Arnaud de la Croix. Les complots dans l’histoire

Arnaud DE LA CROIX, Treize complots qui ont fait l’histoire, préface de Michel Hermans, Racine, 224 p., 19,95 €, ISBN : 9782390250418

de la croix treize complots qui ont fait l histoireAprès La Religion d’Hitler, Treize livres maudits, Degrelle (Racine), dans le sillage des Illuminati (Racine), Arnaud de la Croix questionne treize complots qui ont marqué l’Histoire, de la conjuration de Catilina à l’assassinat de J. F. Kennedy, de l’élimination de César au 11 septembre 2001 en passant par les tueurs du Brabant. Par-delà l’analyse de ces événements porteurs d’une aura de conspiration, il pose les jalons d’une réflexion sur la face occulte, cachée des faits, sur la plurivocité de leurs interprétations, se livrant à une herméneutique de ce qu’on nomme complot. Manœuvre secrète déclenchée par des forces invisibles visant à produire un coup d’état, une révolution ou une guerre d’agression, le complot a ceci de particulier qu’il ne se donne comme tel que lorsqu’il échoue. Les événements traités dans l’ouvrage sont indissociables d’un doute, d’un soupçon quant à leur dimension occulte mise en œuvre par une main de l’ombre : les historiens butent sur des faits que, d’une part, aucune grille interprétative n’épuise et qui, d’autre part, suggèrent l’agissement de projets secrets travaillant à incurver le cours de l’Histoire. S’il est des conjurations réelles, avérées (l’assassinat de César), de nombreuses conspirations divisent les historiens, l’opinion publique quant au sens à leur accorder. L’Histoire abonde en inventions de complots imaginaires qui seraient fomentés par des sorcières ralliées à Satan, par les Illuminati, les francs-maçons, les Juifs : l’imputation d’une conspiration satanique, franc-maçonne, juive, la fabrication de faux (les Protocoles des Sages de Sion) permettent de mettre en œuvre une politique criminelle de persécution.

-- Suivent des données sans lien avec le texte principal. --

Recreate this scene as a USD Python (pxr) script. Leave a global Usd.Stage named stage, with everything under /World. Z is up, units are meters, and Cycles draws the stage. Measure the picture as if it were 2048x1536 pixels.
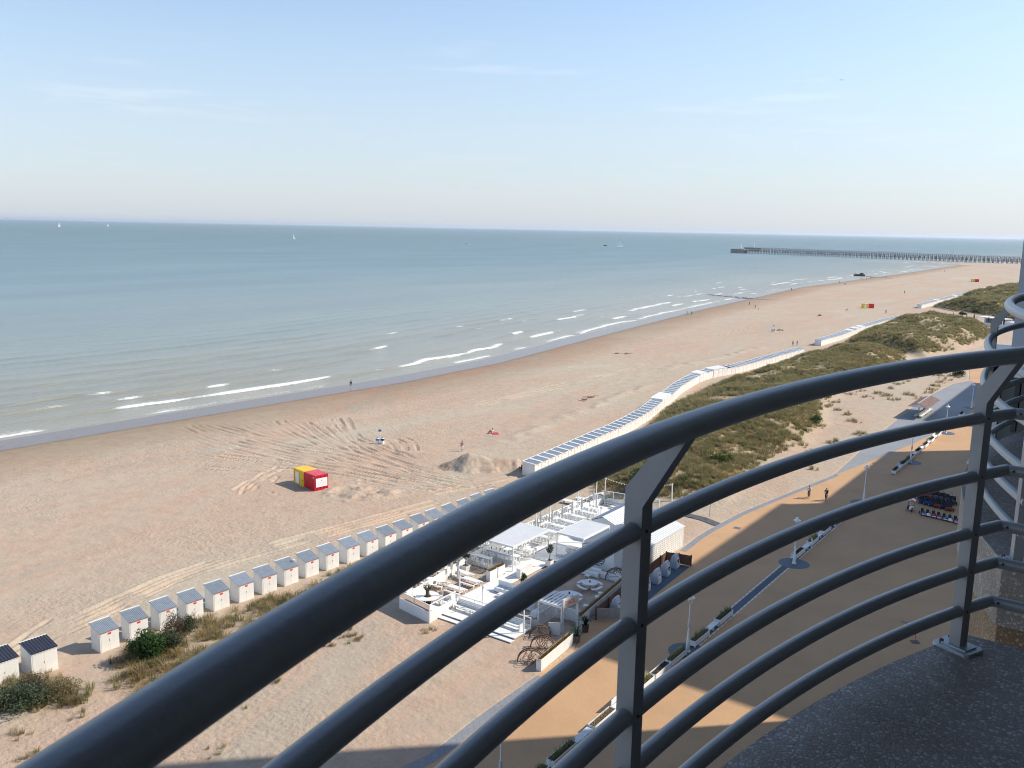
import math, random
import numpy as np, trimesh, manifold3d as m3, usdkit, meshkit
from scipy.spatial import cKDTree
from pxr import Usd, UsdGeom, UsdLux, UsdShade, Gf, Sdf, Vt

stage = Usd.Stage.CreateInMemory()
UsdGeom.SetStageUpAxis(stage, UsdGeom.Tokens.z)
UsdGeom.SetStageMetersPerUnit(stage, 1.0)
stage.SetDefaultPrim(UsdGeom.Xform.Define(stage, '/World').GetPrim())
UsdGeom.Scope.Define(stage, '/World/Looks')
random.seed(7)
rng = np.random.default_rng(11)
PI = math.pi

# ---- camera: world x = landward, y = along the coast, z = up; the lens is 38 m above the promenade ----
FPX, ROLL, HORIZ, EYE, YAW = 1790.0, 0.0195, 457.0, 38.0, math.radians(35.6)
PITCH = math.atan((768 - HORIZ) * math.cos(ROLL) / FPX)
_h = np.array([-math.sin(YAW), math.cos(YAW), 0.0])
_r = np.array([math.cos(YAW), math.sin(YAW), 0.0])
FWD = _h * math.cos(PITCH) + np.array([0, 0, -math.sin(PITCH)])
_u = np.cross(_r, FWD)
RGT = math.cos(ROLL) * _r + math.sin(ROLL) * _u
UPV = -math.sin(ROLL) * _r + math.cos(ROLL) * _u
CAM = np.array([0, 0, EYE])
cam = UsdGeom.Camera.Define(stage, '/World/camera')
mtx = np.eye(4); mtx[0, :3], mtx[1, :3], mtx[2, :3], mtx[3, :3] = RGT, UPV, -FWD, CAM
cam.AddTransformOp().Set(Gf.Matrix4d(mtx.tolist()))
cam.CreateHorizontalApertureAttr(36.0)
cam.CreateVerticalApertureAttr(27.0)
cam.CreateFocalLengthAttr(36.0 * FPX / 2048)
cam.CreateClippingRangeAttr(Gf.Vec2f(0.05, 200000))
cam.CreateFStopAttr(16.0)
cam.CreateFocusDistanceAttr(70.0)
EXPOSURE = 0.54
cam.CreateExposureAttr(EXPOSURE)

# ---- sky and sun ----
SUN_AZ, SUN_EL = math.radians(45.4), math.radians(39.0)      # azimuth from +y towards +x
SDIR = np.array([math.sin(SUN_AZ) * math.cos(SUN_EL), math.cos(SUN_AZ) * math.cos(SUN_EL), math.sin(SUN_EL)])
sun = UsdLux.DistantLight.Define(stage, '/World/sun')
sun.CreateIntensityAttr(1.0); sun.CreateAngleAttr(0.53); sun.CreateColorAttr(Gf.Vec3f(1.0, 0.94, 0.835))
sun.GetPrim().CreateAttribute('inputs:normalize', Sdf.ValueTypeNames.Bool).Set(True)
zax = SDIR; xax = np.cross([0, 0, 1.0], zax); xax /= np.linalg.norm(xax); yax = np.cross(zax, xax)
ms = np.eye(4); ms[0, :3], ms[1, :3], ms[2, :3] = xax, yax, zax
sun.AddTransformOp().Set(Gf.Matrix4d(ms.tolist()))
dome = UsdLux.DomeLight.Define(stage, '/World/sky')
SKY_STRENGTH = 0.135
HAZE_MIX, HAZE_COL = 0.76, (3.05, 3.42, 4.05)          # the pale layer of sea air low in the sky
AERO, AIR, OZ, HAZE = 0.6, 1.0, 1.6, 3.2e-5
sky_mat = usdkit.material(stage, '/World/Looks/sky', {
    'tc': ('texture_coordinate', {}),
    'sky': ('sky_texture', {'sky_type': 'single_scattering', 'sun_disc': False, 'sun_elevation': SUN_EL, 'sun_rotation': SUN_AZ,
                            'altitude': 40.0, 'air_density': AIR, 'aerosol_density': AERO, 'ozone_density': OZ}),
    'map': ('mapping', {'scale': (2.2, 2.2, 26.0), 'location': (0.3, 1.7, 0.0)}),
    'n': ('noise_texture', {'scale': 1.6, 'detail': 7.0, 'roughness': 0.62, 'distortion': 0.3}),
    'r': ('rgb_ramp', {'ramp': [(0.0, (0, 0, 0)), (0.56, (0, 0, 0)), (0.78, (0.2, 0.2, 0.2)), (1.0, (0.3, 0.3, 0.3))]}),
    'sep': ('separate_xyz', {}),
    'band': ('map_range', {'from_min': 0.02, 'from_max': 0.12, 'to_min': 0.0, 'to_max': 1.0, 'clamp': True}),
    'band2': ('map_range', {'from_min': 0.16, 'from_max': 0.24, 'to_min': 1.0, 'to_max': 0.15, 'clamp': True}),
    'm1': ('math', {'math_type': 'multiply'}), 'm2': ('math', {'math_type': 'multiply'}),
    'mix': ('mix', {'mix_type': 'mix', 'color2': (6.5, 6.4, 6.4)}),
    'low': ('map_range', {'range_type': 'smoothstep', 'from_min': -0.02, 'from_max': 0.34, 'to_min': HAZE_MIX, 'to_max': 0.0, 'clamp': True}),
    'mixh': ('mix', {'mix_type': 'mix', 'color2': HAZE_COL}),
    'bg': ('background_shader', {'strength': SKY_STRENGTH})},
    [('tc.generated', 'map.vector'), ('map.vector', 'n.vector'), ('n.fac', 'r.fac'), ('tc.generated', 'sep.vector'),
     ('sep.z', 'band.value'), ('sep.z', 'band2.value'), ('band.result', 'm1.value1'), ('band2.result', 'm1.value2'),
     ('m1.value', 'm2.value1'), ('r.color', 'm2.value2'), ('m2.value', 'mix.fac'), ('sky.color', 'mixh.color1'), ('sep.z', 'low.value'), ('low.result', 'mixh.fac'), ('mixh.color', 'mix.color1'),
     ('mix.color', 'bg.color')], surface='bg.background')
UsdShade.MaterialBindingAPI.Apply(dome.GetPrim()).Bind(sky_mat)

# ---- helpers ----
def at(x, y, z=0.0):
    """The point of height z that the photograph shows at pixel (x, y) of its 2048 x 1536."""
    d = RGT * (x - 1024) / FPX - UPV * (y - 768) / FPX + FWD
    return CAM + d * ((z - EYE) / d[2])

_names = {}
def numbered(path):
    n = _names.get(path, -1) + 1
    _names[path] = n
    return path if n == 0 else f'{path}_{n:03d}'

def tag(p, label=None, cat=None, group=None, kind=None):
    p = p.GetPrim() if hasattr(p, 'GetPrim') else p
    for k, v in (('label', label), ('category', cat), ('group', group), ('kind', kind)):
        if v:
            p.SetCustomDataByKey(k, v)
    return p

def place(prim, loc, rz=0.0, sc=None):
    x = UsdGeom.Xformable(prim)
    x.ClearXformOpOrder()
    for op in ('xformOp:translate', 'xformOp:rotateZ', 'xformOp:scale'):
        pass
    t = x.AddTranslateOp(); t.Set(Gf.Vec3d(*map(float, loc)))
    r = x.AddRotateZOp(); r.Set(math.degrees(rz))
    if sc is not None:
        s = x.AddScaleOp(); s.Set(Gf.Vec3f(*([float(sc)] * 3 if np.ndim(sc) == 0 else map(float, sc))))

def thing(name, label, cat, loc=(0, 0, 0), rz=0.0, group=None, kind=None, sc=None):
    x = UsdGeom.Xform.Define(stage, numbered('/World/' + name))
    place(x.GetPrim(), loc, rz, sc)
    return tag(x, label, cat, group, kind)

def child(parent, name):
    return numbered(f'{parent.GetPath()}/{name}')

def dup(root, loc, rz=0.0, label=None, group=None, sc=None):
    was = root.GetCustomData()
    base = root.GetName()
    while base[-4:-3] == '_' and base[-3:].isdigit():
        base = base[:-4]
    x = UsdGeom.Xform.Define(stage, numbered('/World/' + base))
    p = x.GetPrim()
    p.GetReferences().AddInternalReference(root.GetPath())
    p.SetInstanceable(True)
    place(p, loc, rz, sc)
    return tag(p, label or was.get('label'), was.get('category'), group or was.get('group'))

class MB:
    """Collects boxes, bars, tubes and meshes that make one part."""
    def __init__(self): self.v, self.f, self.n = [], [], 0
    def add(self, v, f, M=None):
        v = np.asarray(v, float); f = np.asarray(f, int)
        if f.shape[1] == 4: f = np.vstack([f[:, [0, 1, 2]], f[:, [0, 2, 3]]])
        if M is not None: v = v @ np.asarray(M)[:3, :3].T + np.asarray(M)[:3, 3]
        self.v.append(v); self.f.append(f + self.n); self.n += len(v)
        return self
    def mesh(self, m, M=None):
        return self.add(m.vertices, m.faces, M)
    def box(self, x0, x1, y0, y1, z0, z1):
        v = [(x, y, z) for x in (x0, x1) for y in (y0, y1) for z in (z0, z1)]
        return self.add(v, [[0, 1, 3, 2], [4, 6, 7, 5], [0, 4, 5, 1], [2, 3, 7, 6], [0, 2, 6, 4], [1, 5, 7, 3]])
    def bar(self, p, q, w, h=None, up=(0, 0, 1)):
        """A straight bar of section w (sideways) x h from p to q."""
        h = h or w
        p, q = np.asarray(p, float), np.asarray(q, float); d = q - p; d /= np.linalg.norm(d)
        up = np.asarray(up, float)
        if abs(d @ up) > 0.99: up = np.array([0, 1.0, 0])
        a = np.cross(d, up); a /= np.linalg.norm(a); b = np.cross(a, d)
        v = [c + sa * a * w / 2 + sb * b * h / 2 for c in (p, q) for sa in (-1, 1) for sb in (-1, 1)]
        return self.add(v, [[0, 1, 3, 2], [4, 6, 7, 5], [0, 4, 5, 1], [2, 3, 7, 6], [0, 2, 6, 4], [1, 5, 7, 3]])
    def tube(self, pts, r, n=8, caps=True, closed=False):
        p = np.asarray(pts, float); m = len(p)
        t = (np.roll(p, -1, 0) - np.roll(p, 1, 0)) if closed else np.gradient(p, axis=0)
        t /= np.linalg.norm(t, axis=1, keepdims=True) + 1e-12
        ref = np.array([0, 0, 1.0]) if abs(t[:, 2]).max() < 0.95 else (np.array([1.0, 0, 0]) if abs(t[:, 0]).max() < 0.95 else np.array([0, 1.0, 0]))
        a = np.cross(t, ref); a /= np.linalg.norm(a, axis=1, keepdims=True) + 1e-12
        b = np.cross(t, a); an = np.arange(n) * 2 * PI / n
        rr = np.broadcast_to(r, (m,))[:, None, None]
        v = (p[:, None] + rr * (np.cos(an)[None, :, None] * a[:, None] + np.sin(an)[None, :, None] * b[:, None])).reshape(-1, 3)
        i, j = np.meshgrid(np.arange(m if closed else m - 1), np.arange(n), indexing='ij')
        k = (i + 1) % m
        f = np.stack([i * n + j, k * n + j, k * n + (j + 1) % n, i * n + (j + 1) % n], -1).reshape(-1, 4)
        f = np.vstack([f[:, [0, 1, 2]], f[:, [0, 2, 3]]])
        if caps and not closed:
            c0 = [[0, q, q + 1] for q in range(1, n - 1)]; o = (m - 1) * n
            f = np.vstack([f, c0, [[o, o + q + 1, o + q] for q in range(1, n - 1)]])
        return self.add(v, f)
    def disc(self, c, r, h, n=20, r2=None):
        """A solid of revolution: radius r at the bottom, r2 at the top."""
        c = np.asarray(c, float)
        return self.lathe([(0, 0), (r, 0), (r if r2 is None else r2, h), (0, h)], n, c)
    def lathe(self, prof, n=16, c=(0, 0, 0)):
        an = np.arange(n) * 2 * PI / n; k = len(prof)
        v = np.array([(r * math.cos(a), r * math.sin(a), z) for a in an for r, z in prof]) + np.asarray(c, float)
        f = [[i * k + j, ((i + 1) % n) * k + j, ((i + 1) % n) * k + j + 1, i * k + j + 1] for i in range(n) for j in range(k - 1)]
        return self.add(v, f)
    def prism(self, poly, z0, z1, M=None):
        """A polygon in xy pulled up from z0 to z1."""
        from shapely.geometry import Polygon
        m = trimesh.creation.extrude_polygon(Polygon(poly), z1 - z0, engine='earcut'); m.apply_translation([0, 0, z0])
        return self.mesh(m, M)
    def moved(self, M):
        self.v = [v @ np.asarray(M)[:3, :3].T + np.asarray(M)[:3, 3] for v in self.v]; return self
    def build(self, name, mat, parent=None, smooth=False, label=None, kind=None):
        path = child(parent, name) if parent is not None else numbered('/World/' + name)
        m = usdkit.mesh(stage, path, (np.vstack(self.v), np.vstack(self.f)), M[mat] if isinstance(mat, str) else mat, smooth)
        return tag(m, label, None, None, kind)

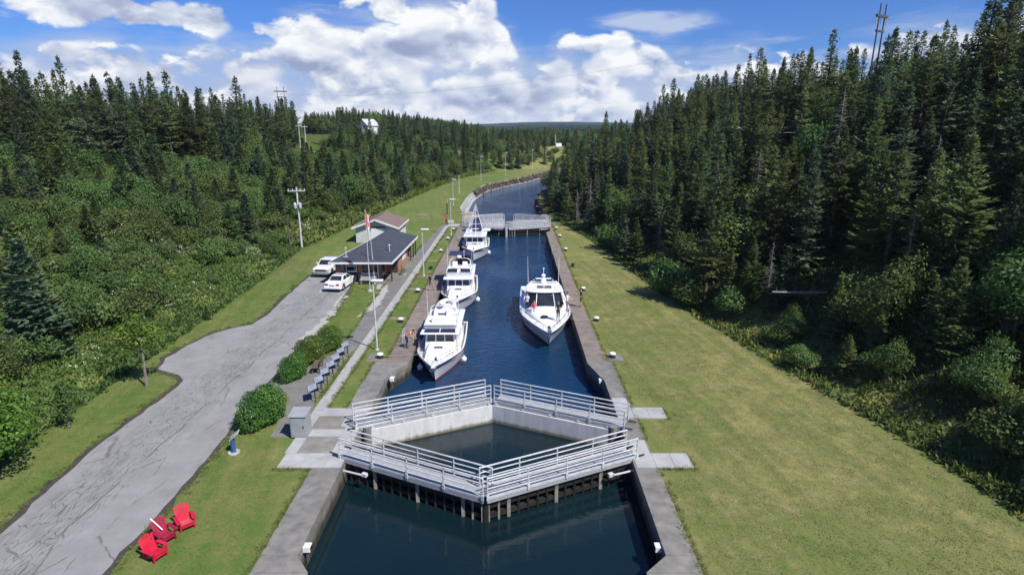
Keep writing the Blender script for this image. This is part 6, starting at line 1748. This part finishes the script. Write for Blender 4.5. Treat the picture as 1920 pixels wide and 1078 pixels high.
gr = thing('garage', 'pale grey garage with brown gable roof behind the brick office', 'building', (-19.5, 87, 0))
MB().prism([(-22.5, 0), (-16.6, 0), (-16.6, 2.25), (-19.55, 3.25), (-22.5, 2.25)], -91.0, -83.6, 0, Matrix(((1, 0, 0, 0), (0, 0, -1, 0), (0, 1, 0, 0), (0, 0, 0, 1)))).build('wall', M['siding'], gr, world=True)
for k in range(10):
    MB().box(-22.52, -16.58, 83.585, 83.6, .2 + k * .24, .212 + k * .24).build('siding_lap', M['trim'], gr, world=True)
MB().box(-20.7, -18.3, 83.54, 83.585, 0, 2.1).build('garage_door', M['trim'], gr, world=True)
MB().box(-20.75, -18.25, 83.52, 83.585, 2.1, 2.3).build('lintel', M['shingle'], gr, world=True)
for sx, nm in ((-1, -22.95), (1, -16.15)):
    z0 = 2.10; a = (-19.55, 3.32)
    rp = MB().add([(a[0], 83.1, a[1]), (nm, 83.1, z0), (nm, 91.4, z0), (a[0], 91.4, a[1]), (a[0], 83.1, a[1] + .12), (nm, 83.1, z0 + .12), (nm, 91.4, z0 + .12), (a[0], 91.4, a[1] + .12)],
                  [(0, 1, 2, 3), (7, 6, 5, 4), (0, 4, 5, 1), (1, 5, 6, 2), (2, 6, 7, 3), (3, 7, 4, 0)]).build('roof_slope', M['brownroof'], gr, world=True)
    MB().beam((a[0], 83.06, a[1] + .02), (nm, 83.06, z0 + .02), .06, .26).build('barge_board', M['trim'], rp, world=True)
    MB().beam((nm, 83.1, z0 + .02), (nm, 91.4, z0 + .02), .06, .22).build('fascia', M['trim'], rp, world=True)
MB().box(-16.62, -16.57, 85, 86.1, .1, 2.1).build('side_door', M['trim'], gr, world=True); MB().box(-16.62, -16.57, 87.2, 88.4, .9, 2.0).build('side_window', M['trim'], gr, world=True)
MB().lathe([(.12, 0), (.12, .04)], n=12).build('gable_vent', M['trim'], gr).matrix_local = Matrix.Translation((-.05, -3.46, 2.75)) @ Matrix.Rotation(math.pi / 2, 4, 'X')
o = MB().box(-1.1, 1.1, -.6, .6, 0, .22).build('hatch_slab', M['concrete'], None, bevel=.03); o.location = (-16.9, 110, 0); tag(o, 'grey concrete hatch slab in the lawn beyond the garage', 'slab')
sp_ = thing('signal_post', 'dark signal post with yellow top by the far gates', 'post', (-12.4, 112, 0))
MB().tube((0, 0, 0), (0, 0, 2.2), .09).build('post', M['blackpost'], sp_); M['yellow'] = pbr('yellow_paint', (.55, .38, .03), (.65, .45, .05), 4, .5); MB().tube((0, 0, 2.2), (0, 0, 2.75), .11).build('yellow_top', M['yellow'], sp_)
of2 = MB().box(-.5, .5, -.3, .3, 0, .5).box(-.44, .44, -.34, -.3, .08, .42).build('valve_box', M['galv'], None, bevel=.02); of2.location = (-10.6, 101.2, .01); tag(of2, 'small grey control box beside the far gate walkway', 'box')

# ------------------------------------------------------------------ power poles, wires, hilltop houses
up_ = thing('utility_pole', 'weathered utility pole with crossarm and two transformers above the parking area', 'utility pole', (-29.0, 79.6, ground_z(-29, 79.6)), .1)
MB().lathe([(.17, -.8), (.16, 0), (.11, 8.3)], n=10).build('pole', M['pole'], up_, 40)
MB().box(-1.15, 1.15, -.16, -.04, 7.75, 7.9).build('crossarm', M['pole'], up_)
for x in (-1.05, -.5, .5, 1.05): MB().lathe([(.04, 0), (.07, .05), (.05, .12), (.06, .17), (.02, .2)], (x, -.1, 7.9), 8).build('insulator', M['trim'], up_, 40)
for x in (-.32, .34): MB().lathe([(.19, 0), (.21, .05), (.21, .62), (.12, .70), (.05, .80)], (x, -.22, 5.5), 12).build('transformer', M['galv'], up_, 40)
MB().tube((0, -.12, 2.2), (0, -.12, 5.4), .05).build('riser', M['galv'], up_)
o = MB().lathe([(.10, -.6), (.10, 0), (.07, 4.3)], n=8).build('stub_pole', M['creosote'], None, 40); o.location = (-30.2, 78.5, ground_z(-30.2, 78.5)); tag(o, 'short brown pole left of the utility pole', 'post')
for k, (x, y, lab) in enumerate(((-60.0, 171, 'twin hilltop utility pole on the left ridge, left one'), (-58.7, 172, 'twin hilltop utility pole on the left ridge, right one'))):
    p_ = thing('utility_pole', lab, 'utility pole', (x, y, ground_z(x, y)), .2); MB().lathe([(.15, -.8), (.14, 0), (.10, 8.6)], n=8).build('pole', M['pole'], p_, 40)
    MB().box(-.9, .9, -.1, 0, 8.1, 8.25).build('crossarm', M['pole'], p_)


def h_frame(label, x, y, h, rz, w=2.6, lean=0.0):
    p_ = thing('transmission_pole', label, 'power pole', (x, y, ground_z(x, y)), rz)
    p_.rotation_euler[1] = lean
    for sx in (-w / 2, w / 2): MB().lathe([(.13, -1), (.12, 0), (.075, h)], (sx, 0, 0), 8).build('pole', M['creosote'], p_, 40)
    MB().box(-w, w, -.12, .12, h - 1.5, h - 1.2).build('crossarm', M['creosote'], p_); MB().box(-w * .7, w * .7, -.12, .12, h - 3.1, h - 2.9).build('brace', M['creosote'], p_)
    for sx in (-w * .95, 0, w * .95): MB().tube((sx, 0, h - 1.5), (sx, 0, h - 2.3), .06).build('insulator', M['galv'], p_)
    return p_


h_frame('two-legged wooden transmission pole rising above the left ridge trees', -70.5, 188, 17.0, .35, 1.9)
h_frame('dark two-legged transmission pole leaning above the right hill skyline', 44.0, 76, 30.2 - ground_z(44, 76), .5, 1.1, .02)


def wire(a, b, sag, r=.02, n=24):
    a, b = Vector(a), Vector(b); return MB().pipe([a.lerp(b, t) - Vector((0, 0, 4 * sag * t * (1 - t))) for t in np.linspace(0, 1, n)], r, 4)


for k in range(3):
    o = wire((-30.0 + k, 79.6, ground_z(-29, 79.6) + 8.0), (-60.5 + k * .8, 171, ground_z(-60, 171) + 8.2), 2.0, .014).build('power_line', M['blackpost']); tag(o, f'thin power line climbing the left hill, {["left", "middle", "right"][k]} one of three', 'cable')
for k in range(2):
    o = wire((-70.5 + 1.8 * k, 188, ground_z(-70.5, 188) + 15.0), (44.0 + k, 76, 28.6), 3.5, .012, 40).build('power_line', M['galv']); tag(o, f'faint high power line crossing the sky above the canal, {["upper", "lower"][k]} one', 'cable')

hz_ = ground_z(-60, 240)
hs_ = thing('white_house', 'white gabled house peeking through trees on the left ridge', 'house', (-57.0, 241, hz_ + 1.2), -.5)
hs_.scale = (.66, .66, .66)
MB().prism([(-4, 0), (4, 0), (4, 5.2), (0, 8.6), (-4, 5.2)], -5, 5, 0, Matrix(((1, 0, 0, 0), (0, 0, -1, 0), (0, 1, 0, 0), (0, 0, 0, 1)))).build('wall', M['trim'], hs_)
for sx in (-1, 1):
    MB().add([(0, -5.4, 8.75), (sx * 4.5, -5.4, 4.9), (sx * 4.5, 5.4, 4.9), (0, 5.4, 8.75), (0, -5.4, 8.95), (sx * 4.5, -5.4, 5.1), (sx * 4.5, 5.4, 5.1), (0, 5.4, 8.95)], [(0, 1, 2, 3), (7, 6, 5, 4), (0, 4, 5, 1), (1, 5, 6, 2), (2, 6, 7, 3), (3, 7, 4, 0)]).build('roof', M['pole'], hs_)
for x in (-1.9, .9): 
    w_ = MB().box(x, x + 1.0, -5.04, -5.0, 3.4, 4.8).build('window', M['glass'], hs_); MB().box(x + .47, x + .53, -5.06, -5.04, 3.4, 4.8).build('mullion', M['trim'], w_)
sh_ = thing('dark_shed', 'small dark shed in the hilltop clearing below the twin poles', 'shed', (-56.5, 168, ground_z(-56.5, 168)), .1)
MB().box(-1.8, 1.8, -1.2, 1.2, -.5, 1.9).build('wall', M['woodbrown'], sh_); MB().box(-2.0, 2.0, -1.4, 1.4, 1.9, 2.05).build('roof', M['pole'], sh_)
fh = thing('far_white_building', 'tiny white building with a mast far beyond the canal bend', 'building', (23.0, 300, ground_z(23, 300)), .2)
MB().box(-2.6, 2.6, -2, 2, 0, 3.4).build('wall', M['trim'], fh); MB().box(-1.4, 1.4, -1.2, 1.2, 3.4, 5.0).build('upper_storey', M['trim'], fh); MB().box(-2.9, 2.9, -2.3, 2.3, 3.4, 3.55).build('roof', M['siding'], fh)
MB().tube((-1.5, 0, 5), (-1.5, 0, 9), .09).build('mast', M['trim'], fh)
# hillside road glimpsed through the right-hand trees
rows = []
for y in np.linspace(70, 112, 22):
    xc = 39 + .5 * math.sin(y * .1); z = max(ground_z(xc - 2, y), ground_z(xc + 2, y)) + .08
    rows.append([(xc - 2.2, y, z), (xc + 2.2, y, z)])
o = MB().rows([r[::-1] for r in rows]).build('hillside_road', M['gravel']); o['kind'] = 'structure'

# ------------------------------------------------------------------ thin summer haze over the whole valley
hm_ = bpy.data.materials.new('haze_air'); hm_.use_nodes = True; ht = NT(hm_.node_tree); ht.n.clear()
ho = ht.n.new('ShaderNodeOutputMaterial'); pv = ht.n.new('ShaderNodeVolumePrincipled'); ht.l.new(pv.outputs[0], ho.inputs['Volume'])
pv.inputs['Color'].default_value = (0.60, 0.75, 0.98, 1); pv.inputs['Density'].default_value = 0.00011; pv.inputs['Anisotropy'].default_value = 0.2
hz_box = MB().box(-5600, 5600, -120, 3400, -8, 95).build('haze', hm_); hz_box['kind'] = 'stuff'; hz_box['label'] = 'thin pale summer haze filling the valley'; hz_box['category'] = 'haze'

Alors que dans l’imaginaire collectif, on sépare les complots de la thèse conspirationniste, complotiste disqualifiée a priori, Arnaud de la Croix, en complexifiant la définition du complot, montre que le discrédit porté sur les théories du complot doit être remis en cause. Certes, il existe des pensées complotistes qui pèchent par l’extrapolation d’une piste au détriment d’un faisceau de conjonctures, qui simplifient à outrance. Mais assimiler toute théorie du complot à une thèse paranoïaque comme le veut l’époque permet de façon commode d’étouffer les dénonciations, les lectures politiques dissidentes en renvoyant au rang de chimères ce qui ne se conforme pas à la vulgate officielle défendue par les gouvernants, les medias. Ridiculiser le complotisme sert à conforter la seule version autorisée de faits pourtant nimbés de flou. En fin limier, Arnaud de la Croix distille l’esprit de l’enquête policière dans la pâte de l’Histoire, rouvre des dossiers non élucidés, dissèque, passe au crible critique des événements obscurs qui ont d’autant plus réorienté le cours de l’Histoire que leur intelligibilité demeure incertaine, oscillante. Appuyé sur un important travail d’archives, l’essai se tient là où l’épaisseur des faits historiques cède la pente à une nébuleuse d’interprétations dès lors qu’il n’existe de fait nu, brut. Souvent, le temps qui s’écoule ne fait qu’épaissir la chape de mystère, qu’il s’agisse de l’incendie de Rome imputé à Néron ou aux chrétiens (alors qu’il est probable qu’il soit le fruit accidentel d’un été particulièrement chaud) ou qu’il s’agisse de la mort de Kennedy, abattu par une balle isolée ou pris en tenaille au milieu de plusieurs tirs, un assassinat qui impliquerait, au nombre des suspects, des commanditaires, le futur président Johnson, le FBI, Hoover, la mafia ou la CIA.